SP US Equity Indexes

ETFs benchmarked to the S&P 500 index are the most popular of all U.S. equity funds. More than $1 trillion is invested in S&P 500 products, including the assets in ETFs. There is more money invested in State Street's SPDR S&P 500 than most ETF companies have under management in aggregate.

All index providers have strengths and weaknesses, and the S&P is no exception. While there are strict rules for inclusion and deletion from S&P indexes, at the core of the process is a team of analysts that make the final decision as to which stocks go into the indexes, which come out, and when.

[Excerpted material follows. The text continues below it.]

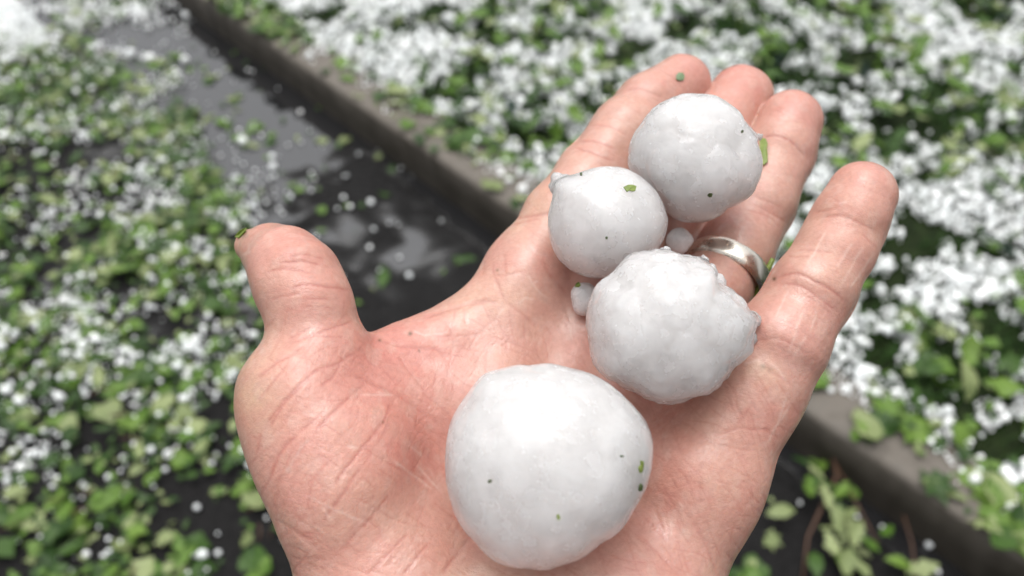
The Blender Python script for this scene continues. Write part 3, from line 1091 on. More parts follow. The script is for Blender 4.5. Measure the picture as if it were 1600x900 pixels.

Although the S&P 500 is considered the most important benchmark for large companies, it is not the most complete. A popular misconception about the S&P 500 is that it contains only large companies. First, not all large cap stocks are in the S&P 500, and second, not all stocks in the index are large cap. About 10 percent are in mid cap companies. Actually, there is not a market capitalization limit for inclusion in the index. The guiding principle is that the company must be a leader in an important industry, regardless of its size.

It would seem as though the S&P 500 selection process is highly customized. However, under Index Strategy Box methodology, the S&P 500 is categorized as using passive security selection for three reasons; first, the large number of stocks sampled for in the index; second, the low turnover of stocks in the index; and third, the very high correlation of returns with competing large cap indexes.

The S&P 100 is a subset of the S&P 500 and is an important index followed by institutional investors. The S&P 100 is composed of large U.S. stocks that have exchange-listed options. Although there are only 100 securities, the index represents about 57 percent of the market capitalization of the S&P 500 and almost 45 percent of the entire market capitalization of the U.S. equity markets.

The S&P 400 Mid Cap Index and S&P 600 Small Cap Index are also managed using the same fundamental selection criteria and their big brother S&P 500. Both of those indexes are also categorized as passive selection under Index Strategy Box methodology for the same reason as the S&P 500 is.

Combining the S&P 500, the Mid Cap 400, and the Small Cap 600 indexes makes up the S&P SuperComposite 1500. The combined index represents about 85 percent of the total U.S. equity market capitalization.

To fill in the remaining 15 percent gap in the S&P index series, the S&P Total Market Index (TMI) was created. It includes all common equities listed on the NYSE, the AMEX, the NASDAQ, and the NASDAQ Small Cap exchanges. When the S&P 500 stocks are excluded from the TMI, the result is the S&P Completion Index. That index holds about 4,500 stocks.

S&P divides its 500, 400, and 600 indexes into two groups to create the S&P/Citigroup growth and value style indexes. The methodology employs a multifactor approach to decide value and growth. Three factors measure growth variables and four factors measure value components. Each stock is assigned a style score, and that score is used to assign a company to the value or growth index. The style series is divided by market capitalization so that each side has approximately the same value while limiting the number of stocks that overlap between them. The style series is exhaustive (that is, covering all stocks in the parent index universe) and uses a conventional free-float market capitalization weighting scheme.